三階席のメモ

自身の備忘録。気まぐれで追加していきます。

當世流小栗判官

作品

 

中世の説経節に源流を持つ小栗判官物の世界を取り込む。

 

・初演 昭和58年7月歌舞伎座

 

伝承

市川笑也

「旦那(猿翁)が『ザ・カブキ』(昭和五十六年・梅田コマ劇場)で和藤内をなさった時に、虎の後ろ足に入りました。その時の演技で抜擢されたんです」

前足の市川猿十郎ともども鬼鹿毛の中に入った。立師は市川段猿。「『やまがた、やまがた、入れ替わってやまがた』とタテの説明を受けたので、『馬のやまがたは、どうしたらいいんですか』。そうしたら『自分で考えろ』と言われ、猿十郎さんと相談しました」

襖を跳び越すところについてーー

鹿毛は正面の襖を破って現れ、立廻った挙句に襖を跳び越す。馬の胴を被らない稽古では難なくできたが、馬の中に入ると「後ろ足は下しか見えません。前足の猿十郎さんが跳び越えられても、こちらは先がどうなっているかわかりませんでした」

仕方なく、最初は襖を跳び越さずに、踏み倒していた。ただ五日目の朝。競走馬が障害物をスローモーションで跳び越す夢を見た。

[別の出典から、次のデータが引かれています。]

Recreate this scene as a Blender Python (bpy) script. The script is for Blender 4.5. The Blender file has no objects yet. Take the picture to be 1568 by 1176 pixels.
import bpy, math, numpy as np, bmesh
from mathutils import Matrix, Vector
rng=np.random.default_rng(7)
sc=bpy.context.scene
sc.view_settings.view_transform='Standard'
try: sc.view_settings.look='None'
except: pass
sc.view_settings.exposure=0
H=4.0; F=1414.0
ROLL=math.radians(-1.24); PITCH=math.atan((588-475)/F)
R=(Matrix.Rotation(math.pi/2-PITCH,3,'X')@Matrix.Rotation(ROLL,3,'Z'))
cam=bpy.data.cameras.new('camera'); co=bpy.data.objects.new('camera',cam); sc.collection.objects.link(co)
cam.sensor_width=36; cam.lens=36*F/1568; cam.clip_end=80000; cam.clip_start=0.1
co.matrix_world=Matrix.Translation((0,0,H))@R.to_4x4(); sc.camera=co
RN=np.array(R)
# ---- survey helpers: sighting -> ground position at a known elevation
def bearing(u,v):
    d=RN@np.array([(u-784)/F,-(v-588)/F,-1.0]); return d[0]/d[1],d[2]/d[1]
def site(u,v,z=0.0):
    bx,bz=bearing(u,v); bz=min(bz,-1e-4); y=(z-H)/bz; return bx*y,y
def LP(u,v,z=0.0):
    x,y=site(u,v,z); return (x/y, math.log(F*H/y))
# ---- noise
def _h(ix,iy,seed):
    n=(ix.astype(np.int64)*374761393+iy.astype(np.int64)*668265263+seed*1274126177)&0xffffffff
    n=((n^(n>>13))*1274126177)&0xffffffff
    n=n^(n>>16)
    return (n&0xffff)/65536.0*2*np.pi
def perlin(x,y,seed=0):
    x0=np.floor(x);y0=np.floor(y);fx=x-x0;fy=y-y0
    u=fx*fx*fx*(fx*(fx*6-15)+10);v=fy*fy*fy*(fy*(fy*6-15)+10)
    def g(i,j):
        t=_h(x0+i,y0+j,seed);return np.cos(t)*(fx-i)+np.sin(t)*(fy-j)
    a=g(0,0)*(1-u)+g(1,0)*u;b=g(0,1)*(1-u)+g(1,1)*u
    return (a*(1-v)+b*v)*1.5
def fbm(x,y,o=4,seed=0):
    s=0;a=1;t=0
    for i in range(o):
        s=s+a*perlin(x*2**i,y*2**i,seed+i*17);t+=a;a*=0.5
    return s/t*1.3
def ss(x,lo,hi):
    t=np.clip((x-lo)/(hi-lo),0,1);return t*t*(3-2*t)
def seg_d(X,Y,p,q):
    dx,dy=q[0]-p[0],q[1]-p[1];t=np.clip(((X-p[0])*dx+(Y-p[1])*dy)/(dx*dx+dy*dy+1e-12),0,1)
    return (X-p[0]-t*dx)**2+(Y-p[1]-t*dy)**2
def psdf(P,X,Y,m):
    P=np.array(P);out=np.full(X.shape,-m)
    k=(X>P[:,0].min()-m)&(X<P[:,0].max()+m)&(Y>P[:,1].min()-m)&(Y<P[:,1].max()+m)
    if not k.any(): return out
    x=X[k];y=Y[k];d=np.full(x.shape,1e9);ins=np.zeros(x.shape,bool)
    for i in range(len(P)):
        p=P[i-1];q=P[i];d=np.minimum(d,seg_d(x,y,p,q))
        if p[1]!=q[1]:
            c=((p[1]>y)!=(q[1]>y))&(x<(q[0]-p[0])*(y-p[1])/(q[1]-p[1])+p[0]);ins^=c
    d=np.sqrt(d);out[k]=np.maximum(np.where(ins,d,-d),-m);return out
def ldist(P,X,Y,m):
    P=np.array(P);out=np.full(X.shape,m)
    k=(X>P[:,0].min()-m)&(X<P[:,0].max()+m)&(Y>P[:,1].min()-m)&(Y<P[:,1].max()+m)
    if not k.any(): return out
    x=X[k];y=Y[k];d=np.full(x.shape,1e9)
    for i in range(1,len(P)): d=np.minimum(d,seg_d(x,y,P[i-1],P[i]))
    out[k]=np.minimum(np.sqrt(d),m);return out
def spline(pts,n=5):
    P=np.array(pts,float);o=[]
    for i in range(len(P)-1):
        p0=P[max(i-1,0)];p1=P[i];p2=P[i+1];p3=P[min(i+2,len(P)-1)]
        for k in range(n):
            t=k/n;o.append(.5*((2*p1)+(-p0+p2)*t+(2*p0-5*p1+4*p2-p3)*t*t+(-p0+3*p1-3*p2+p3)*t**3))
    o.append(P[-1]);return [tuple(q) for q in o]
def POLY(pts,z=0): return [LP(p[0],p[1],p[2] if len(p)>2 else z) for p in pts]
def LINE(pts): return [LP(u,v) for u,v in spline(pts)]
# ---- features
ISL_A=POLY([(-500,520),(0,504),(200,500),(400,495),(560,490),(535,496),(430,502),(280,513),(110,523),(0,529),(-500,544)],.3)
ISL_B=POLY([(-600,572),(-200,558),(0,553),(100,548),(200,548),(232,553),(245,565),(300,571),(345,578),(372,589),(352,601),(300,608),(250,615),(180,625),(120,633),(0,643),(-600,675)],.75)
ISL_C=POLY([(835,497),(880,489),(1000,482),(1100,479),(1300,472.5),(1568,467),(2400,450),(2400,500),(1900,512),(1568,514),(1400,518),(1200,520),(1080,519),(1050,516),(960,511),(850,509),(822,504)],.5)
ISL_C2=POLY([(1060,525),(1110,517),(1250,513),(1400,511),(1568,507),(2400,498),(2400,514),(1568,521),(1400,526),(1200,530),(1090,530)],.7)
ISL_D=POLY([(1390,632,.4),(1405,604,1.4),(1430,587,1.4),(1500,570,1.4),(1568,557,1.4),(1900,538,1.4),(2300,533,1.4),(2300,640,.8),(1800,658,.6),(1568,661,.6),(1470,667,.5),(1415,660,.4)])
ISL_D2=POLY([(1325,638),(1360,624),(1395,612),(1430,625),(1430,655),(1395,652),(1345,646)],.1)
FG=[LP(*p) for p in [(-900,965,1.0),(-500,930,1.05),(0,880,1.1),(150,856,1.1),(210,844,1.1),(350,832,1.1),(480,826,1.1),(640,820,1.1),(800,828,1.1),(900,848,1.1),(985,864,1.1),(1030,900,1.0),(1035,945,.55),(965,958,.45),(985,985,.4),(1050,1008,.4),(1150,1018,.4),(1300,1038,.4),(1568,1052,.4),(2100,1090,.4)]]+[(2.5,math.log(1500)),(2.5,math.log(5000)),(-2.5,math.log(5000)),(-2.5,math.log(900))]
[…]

「起きた時に、これはいけるんじゃないかと思い、猿十郎さんに『今日は跳びましょう』私が猿十郎さんを持ち上げて襖の向こうに放ります。着地したら、二、三歩前に出てください。そうすれば私が移動できます。それで足で襖を蹴って飛ばして入りましょう』と持ち掛けました」

稽古もなしに、本番で共演者に襖を横にしてもらい、見事に跳んだところ、客席は大いに沸いた。

「それが型になって今まで続いています」

(『ほうおう』令和4年8月号(通算531号))

 

お駒について(笑也が演じた際の役名はお槙)

「旦那のお駒をお手本に演じていると母親役の(九世澤村)宗十郎さんが渋い顔をなさる。お詫びをしたら、『お前さん、師匠のビデオで稽古したんだろう。あれは立役がやる女方だ。女方がやるのは違うんだよ』と言われました。『直したいので、教えていただけますか』とお願いしました」

平成5年7月の歌舞伎座で照手姫に配役された。